(I guess it would be appropriate to start this with a trigger warning for rape.)
Disgrace was our February read in the bookcircle, which is probably just as well because I don’t think I’d ever have read it (and certainly not finished it) of my own accord.
David Lurie is an ageing professor at a university in Cape Town, teaching Communications since his orginial subject – literature – has been deemed too old-fashioned and the department shut down. He falls in lust with one of his students and has an affair of sorts with her, but is subsequently accused of harassment (rightly so, I should say). He refuses to apologise and therefore loses his job. To get away from it all he goes to visit his daughter Lucy, who lives «the simple life» in the Eastern Cape. She has help on the farm from Petrus, who is also developing the land next-door. David and his daughter do not have an easy relationship, it is clear that while he loves her, he does not approve of the way she choses to live her life. He does, however, get involved in her daily routine. That routine is broken when a gang of three attack the farm, stealing anything of value, setting fire to David and – David believes and we with him – gang-raping Lucy. After the attack, the differences between father and daughter increase, he wants her to get out of there while she wants to stay.

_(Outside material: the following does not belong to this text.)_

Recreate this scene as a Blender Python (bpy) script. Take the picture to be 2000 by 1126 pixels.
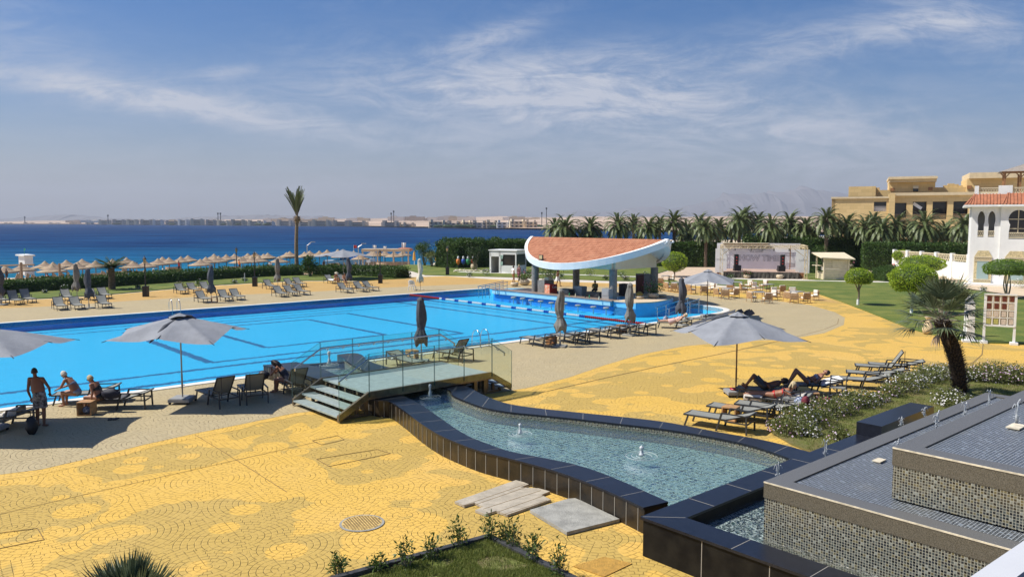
import bpy, math, random
from mathutils import Vector, Matrix, noise
from mathutils.geometry import tessellate_polygon
R=math.radians
rnd=random.Random(7)
sc=bpy.context.scene
for o in list(bpy.data.objects): bpy.data.objects.remove(o)
# ---------------------------------------------------------------- camera, sky, sun
F=1540.0; CH=6.2; HY=433.0; PITCH=math.atan((563-HY)/F)
cam=bpy.data.cameras.new('camera'); camo=bpy.data.objects.new('camera',cam); sc.collection.objects.link(camo)
cam.sensor_width=36; cam.lens=F/2000*36; cam.clip_end=60000; cam.clip_start=.05
camo.location=(0,0,CH); camo.rotation_euler=(R(90)-PITCH,0,0); sc.camera=camo
sc.view_settings.view_transform='Standard'; sc.view_settings.look='None'; sc.view_settings.exposure=0.30; sc.view_settings.gamma=1
SUNV=Vector((-0.80,-0.02,1.0)).normalized()
el=math.asin(SUNV.z); az=math.atan2(SUNV.x,SUNV.y)
sl=bpy.data.lights.new('sun','SUN'); sl.energy=4.9; sl.angle=R(.5); sl.color=(1,.965,.88)
so=bpy.data.objects.new('sun',sl); sc.collection.objects.link(so); so.rotation_euler=SUNV.to_track_quat('Z','Y').to_euler(); so.location=(-50,10,60)
W=bpy.data.worlds.new('World'); sc.world=W; W.use_nodes=True
class NT:
    """small node-tree helper"""
    def __init__(s,t): s.t=t; s.n=t.nodes; s.l=t.links
    def N(s,ty,ins=None,**kw):
        nd=s.n.new(ty)
        for k,v in kw.items(): setattr(nd,k,v)
        if ins:
            for k,v in ins.items(): s.put(nd.inputs[k],v)
        return nd
    def put(s,sock,v):
        if isinstance(v,bpy.types.NodeSocket): s.l.new(v,sock)
        elif isinstance(v,bpy.types.Node): s.l.new(v.outputs[0],sock)
        else:
            if hasattr(sock,'default_value') and isinstance(v,(tuple,list)) and len(v)==3 and len(sock.default_value)==4: v=(*v,1)
            sock.default_value=v
    def m(s,op,a,b=0.0,c=None,clamp=False):
        nd=s.N('ShaderNodeMath',{0:a,1:b},operation=op); nd.use_clamp=clamp
        if c is not None: s.put(nd.inputs[2],c)
        return nd.outputs[0]
    def mix(s,f,a,b,bt='MIX'):
        nd=s.N('ShaderNodeMix',data_type='RGBA',blend_type=bt)
        s.put(nd.inputs[0],f); s.put(nd.inputs[6],a); s.put(nd.inputs[7],b); return nd.outputs[2]
    def ramp(s,f,stops,interp='LINEAR'):
        nd=s.N('ShaderNodeValToRGB',{0:f}); cr=nd.color_ramp; cr.interpolation=interp
        while len(cr.elements)<len(stops): cr.elements.new(.5)
        for e,(p,c) in zip(cr.elements,stops):
            e.position=p; e.color=(*c,1) if isinstance(c,tuple) else (c,c,c,1)
        return nd.outputs[0]
    def noise(s,vec,scale,detail=4,rough=.55,dist=0):
        nd=s.N('ShaderNodeTexNoise',{'Vector':vec,'Scale':scale,'Detail':detail,'Roughness':rough,'Distortion':dist}); return nd.outputs['Fac']
    def sm(s,v,lo,hi):
        nd=s.N('ShaderNodeMapRange',{0:v,1:lo,2:hi,3:0.0,4:1.0},interpolation_type='SMOOTHSTEP'); return nd.outputs[0]
t=NT(W.node_tree); t.n.clear()
tc=t.N('ShaderNodeTexCoord')
sky=t.N('ShaderNodeTexSky',sky_type='NISHITA'); sky.sun_disc=False; sky.sun_elevation=el; sky.sun_rotation=az
sky.altitude=0; sky.air_density=1.0; sky.dust_density=1.2; sky.ozone_density=2.5
sx=t.N('ShaderNodeSeparateXYZ',{0:tc.outputs['Generated']})
X_,Y_,Z_=sx.outputs
A_=t.m('DIVIDE',X_,t.m('MAXIMUM',Y_,.05))          # tangent of the azimuth / elevation ahead of the place
E_=t.m('DIVIDE',Z_,t.m('MAXIMUM',Y_,.05))
zz=t.m('ADD',t.m('MAXIMUM',Z_,0),.06)
cp=t.N('ShaderNodeCombineXYZ',{0:t.m('DIVIDE',X_,zz),1:t.m('DIVIDE',Y_,zz),2:0.0})
mp=t.N('ShaderNodeMapping',{0:cp.outputs[0],'Rotation':(0,0,R(-22)),'Scale':(.5,1.6,1)})
n1=t.noise(mp.outputs[0],1.1,9,.62,.9)
n2=t.noise(cp.outputs[0],.55,5,.55,.6)
mp3=t.N('ShaderNodeMapping',{0:cp.outputs[0],'Rotation':(0,0,R(35)),'Scale':(.6,2.0,1),'Location':(3,1,0)})
n3=t.noise(mp3.outputs[0],2.3,10,.66,1.3)
def blob(ax,ex,ra,re,rot=0):
    dx=t.m('SUBTRACT',A_,ax); dy=t.m('SUBTRACT',E_,ex); c,s_=math.cos(rot),math.sin(rot)
    u=t.m('ADD',t.m('MULTIPLY',dx,c/ra),t.m('MULTIPLY',dy,s_/ra)); v=t.m('ADD',t.m('MULTIPLY',dx,-s_/re),t.m('MULTIPLY',dy,c/re))
    q=t.m('ADD',t.m('MULTIPLY',u,u),t.m('MULTIPLY',v,v)); return t.m('POWER',2.718,t.m('MULTIPLY',q,-1.0))
def px(x,y): return ((x-1000)/F,(HY-y)/F)
def B_(x,y,rx,ry,rot=0): a,e=px(x,y); return blob(a,e,rx/F,ry/F,rot)
bl=[(B_(350,205,430,28,R(-9.5)),1.6),(B_(1050,190,430,60,R(-2)),1.15),(B_(1450,270,620,90,R(-4)),.95),(B_(1620,85,330,40,R(9)),1.0),(B_(960,80,120,24,R(22)),.85),(B_(455,148,70,12,R(6)),.8),(B_(1860,60,170,60,R(-20)),.7),(B_(60,80,230,60,R(-25)),.45),(B_(900,360,1200,50,0),.35),(B_(1150,130,300,40,R(8)),.4)]
tot=None
for b,w in bl:
    x=t.m('MULTIPLY',b,w); tot=x if tot is None else t.m('ADD',tot,x)
ae=t.N('ShaderNodeCombineXYZ',{0:A_,1:E_,2:0.0}).outputs[0]
f1=t.noise(t.N('ShaderNodeMapping',{0:ae,'Rotation':(0,0,R(12)),'Scale':(5,26,1)}).outputs[0],1.0,10,.68,1.6)
f2=t.noise(t.N('ShaderNodeMapping',{0:ae,'Rotation':(0,0,R(-28)),'Scale':(9,24,1),'Location':(7,2,0)}).outputs[0],1.0,10,.7,2.2)
f3=t.noise(t.N('ShaderNodeMapping',{0:ae,'Scale':(3,6,1)}).outputs[0],1.0,4,.55,.8)
fib=t.sm(t.m('ADD',t.m('ADD',t.m('MULTIPLY',f1,.4),t.m('MULTIPLY',f2,.35)),t.m('MULTIPLY',f3,.25)),.38,.66)
veil=t.sm(n2,.35,.75)
mask=t.m('ADD',t.m('MULTIPLY',tot,t.m('ADD',t.m('MULTIPLY',fib,.80),.16)),t.m('MULTIPLY',t.m('MULTIPLY',veil,fib),.22))
mask=t.m('MULTIPLY',mask,.95,clamp=True)
hs=t.N('ShaderNodeHueSaturation',{'Color':sky.outputs[0],'Saturation':1.55,'Value':1.0})
hz=t.m('POWER',t.m('SUBTRACT',1.0,t.m('MAXIMUM',Z_,0.0),clamp=True),11.0)
tn=t.mix(1.0,hs.outputs[0],(1.0,.985,1.17),'MULTIPLY'); col=t.mix(t.m('MULTIPLY',hz,.6),tn,(4.5,4.8,5.6))
col=t.mix(mask,col,(6.6,7.1,8.3))
bg=t.N('ShaderNodeBackground',{0:col,1:.071}); t.l.new(bg.outputs[0],t.N('ShaderNodeOutputWorld').inputs[0])
# ---------------------------------------------------------------- geometry helpers
def at(x,y,z=0.0):
    """where the sight line through photo pixel (x,y) meets height z"""
    u=(x-1000)/F; v=(563-y)/F; dy=math.cos(PITCH)+v*math.sin(PITCH); dz=-math.sin(PITCH)+v*math.cos(PITCH); k=(z-CH)/dz
    return Vector((u*k,dy*k,z))
PA=R(41.3); AX=Vector((math.cos(PA),math.sin(PA),0)); BX=Vector((-AX.y,AX.x,0)); P0=Vector((-.4,40.4,0))
def wl(s,t_,z=0.0): p=P0+AX*s+BX*t_; return Vector((p.x,p.y,z))
def V(*a): return Vector(a)
class MB:
    def __init__(s): s.v=[]; s.f=[]; s.m=[]
    def add(s,vs,fs,mi=0):
        o=len(s.v); s.v+= [tuple(v) for v in vs]; s.f+=[tuple(o+i for i in f) for f in fs]; s.m+=[mi]*len(fs); return s
    def box(s,c,d,rz=0,mi=0,tilt=None):
        hx,hy,hz=d[0]/2,d[1]/2,d[2]/2; M=Matrix.Rotation(rz,3,'Z')
        if tilt is not None: M=M@Matrix.Rotation(tilt,3,'Y')
        vs=[Vector(c)+M@Vector((x*hx,y*hy,z*hz)) for x in(-1,1) for y in(-1,1) for z in(-1,1)]
        return s.add(vs,[(0,1,3,2),(4,6,7,5),(0,4,5,1),(2,3,7,6),(0,2,6,4),(1,5,7,3)],mi)
    def beam(s,p,q,w,h,mi=0,up=(0,0,1)):
        p,q=Vector(p),Vector(q); d=(q-p).normalized(); r=d.cross(Vector(up))
        if r.length<1e-4: r=d.cross(Vector((1,0,0)))
        r.normalize(); u=r.cross(d)
        vs=[b+r*(i*w/2)+u*(j*h/2) for b in(p,q) for i,j in((-1,-1),(1,-1),(1,1),(-1,1))]
        return s.add(vs,[(3,2,1,0),(4,5,6,7),(0,1,5,4),(1,2,6,5),(2,3,7,6),(3,0,4,7)],mi)
    def tube(s,pts,r,n=8,mi=0,cap=True):
        pts=[Vector(p) for p in pts]; rs=r if isinstance(r,(list,tuple)) else [r]*len(pts); vs=[]; u=None
        for i,p in enumerate(pts):
            d=(pts[min(i+1,len(pts)-1)]-pts[max(i-1,0)]).normalized()
            if u is None: u=d.cross(Vector((0,0,1)) if abs(d.z)<.9 else Vector((1,0,0))).normalized()
            else: u=(u-d*u.dot(d)).normalized()
            w=d.cross(u)
            for k in range(n):
                a=2*math.pi*k/n; vs.append(p+(u*math.cos(a)+w*math.sin(a))*rs[i])
        fs=[(i*n+k,i*n+(k+1)%n,(i+1)*n+(k+1)%n,(i+1)*n+k) for i in range(len(pts)-1) for k in range(n)]
        if cap: fs+=[tuple(range(n-1,-1,-1)),tuple((len(pts)-1)*n+k for k in range(n))]
        return s.add(vs,fs,mi)
    def lathe(s,prof,n=16,c=(0,0,0),mi=0,wob=None):
        vs=[];c=Vector(c)
        for i,(r,z) in enumerate(prof):
            for k in range(n):
                a=2*math.pi*k/n; q=r*(wob(a,z) if wob else 1); vs.append(c+Vector((q*math.cos(a),q*math.sin(a),z)))
        fs=[(i*n+k,i*n+(k+1)%n,(i+1)*n+(k+1)%n,(i+1)*n+k) for i in range(len(prof)-1) for k in range(n)]
        fs+=[tuple(range(n-1,-1,-1)),tuple((len(prof)-1)*n+k for k in range(n))]
        return s.add(vs,fs,mi)
    def prism(s,poly,z0,z1,mi=0,mtop=None):
        n=len(poly); P=[Vector((p[0],p[1],0)) for p in poly]
        if sum(P[i].x*P[(i+1)%n].y-P[(i+1)%n].x*P[i].y for i in range(n))<0: P=P[::-1]
        vs=[(p.x,p.y,z0) for p in P]+[(p.x,p.y,z1) for p in P]
        s.add(vs,[(i,(i+1)%n,n+(i+1)%n,n+i) for i in range(n)],mi)
        tr=tessellate_polygon([P])
        o=len(s.v)-2*n
        for a,b,c in tr:
            nn=(P[b]-P[a]).cross(P[c]-P[a]).z
            if nn<0: b,c=c,b
            s.f.append((o+n+a,o+n+b,o+n+c)); s.m.append(mi if mtop is None else mtop)
            s.f.append((o+a,o+c,o+b)); s.m.append(mi)
        return s
    def sheet(s,polys,z,mi=0,clip=None):
        L=[[Vector((p[0],p[1],0)) for p in q] for q in polys]; fl=[p for q in L for p in q]
        fs=[]
        for a,b,c in tessellate_polygon(L):
            if (fl[b]-fl[a]).cross(fl[c]-fl[a]).z<0: b,c=c,b
            fs.append((a,b,c))
        return s.add([(p.x,p.y,z) for p in fl],fs,mi)
    def ball(s,c,r,n=14,m=9,mi=0,wob=0,seed=0):
        if not isinstance(r,(tuple,list)): r=(r,r,r)
        vs=[];c=Vector(c)
        for i in range(m+1):
            ph=math.pi*i/m
            for k in range(n):
                a=2*math.pi*k/n; d=Vector((math.sin(ph)*math.cos(a),math.sin(ph)*math.sin(a),math.cos(ph)))
                w=1+wob*noise.noise(d*2.2+Vector((seed,seed,0))); vs.append(c+Vector((d.x*r[0],d.y*r[1],d.z*r[2]))*w)
        return s.add(vs,[(i*n+k,(i+1)*n+k,(i+1)*n+(k+1)%n,i*n+(k+1)%n) for i in range(m) for k in range(n)],mi)
    def leaf(s,p,d,up,l,w,mi=0,fold=0):
        p=Vector(p); d=Vector(d).normalized(); r=d.cross(Vector(up))
        if r.length<1e-3: r=Vector((1,0,0))
        r.normalize(); n=r.cross(d)
        return s.add([p,p+d*l*.45+r*w/2+n*fold,p+d*l,p+d*l*.45-r*w/2+n*fold],[(0,1,2,3)],mi)
    def build(s,name,mats,parent=None,smooth=False,loc=None,rz=0,auto=None):
        me=bpy.data.meshes.new(name); me.from_pydata(s.v,[],s.f)
        mats=mats if isinstance(mats,(list,tuple)) else [mats]
        for m in mats: me.materials.append(m)
        if len(mats)>1: me.polygons.foreach_set('material_index',s.m)
        if smooth: me.polygons.foreach_set('use_smooth',[True]*len(s.f))
        me.update(); o=bpy.data.objects.new(name,me); sc.collection.objects.link(o)
        if auto: me.set_sharp_from_angle(angle=R(auto))
        if parent: o.parent=parent
        if loc is not None: o.location=loc
        if rz: o.rotation_euler.z=rz
        return o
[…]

To start with I was pleasantly surprised. I liked David more than I had expected to, and although I did not approve of his relationship to Melanie (parts of which were dangerously close to rape), I rather liked his refusal to «issue an apology» – regardless of whether he meant it or not – in order to save the university’s face and keep his position. Most of all I liked his way with words, and up until half-way through the novel I have marked several quoteworthy passages.
His temperament is not going to change, he is too old for that. His temperament is fixed, set. The skull, followed by the temperament: the two hardest parts of the body.
After that, though… At some point «liking» David becomes impossible. As far as trying to understand his daughter, well, he says he’s trying, but he is not, really. However, I don’t really like Lucy, either. I found her somewhat, well «boring» is not quite the correct word, but certainly not terribly interesting. All honour to her for chosing the simple life and being happy with it, but for one I felt her resignation to Petrus’ encroachment had started long before the attack, and I also to a large extent disapprove of her handling of the attack just as much as her father does (though with an understanding that it would not have been my business to approve or disapprove, had this been real life, which he lacks).
And I do need someone to root for when I read, and there really isn’t anyone once I lose all respect for David. Which is one problem.
The other problem is that I really don’t understand what Coetzee wants with this book. What is he trying to say? I do realise this may say as much about me as about Disgrace, but still, it’s my blog, so I will say it: The whole thing seems somewhat pointless to me. And it leaves a sour taste, too, as I feel that Lucy – much as I fail to really like her I do not wish her harm – is sacrificed in order to make a point about David’s relationship to his daughter specifically and humanity in general. The attack is used to turn the spotlight on David’s feelings and actions, rather than as the highligth of a plotline in itself. I guess what I’m saying is that I don’t approve of rape as a literary device, especially one that just showcases the emotional angst of middle-aged white males.
Still, there is meat here, and I can sort of see why the novel is so celebrated. For me, though, it’s a thumbs down.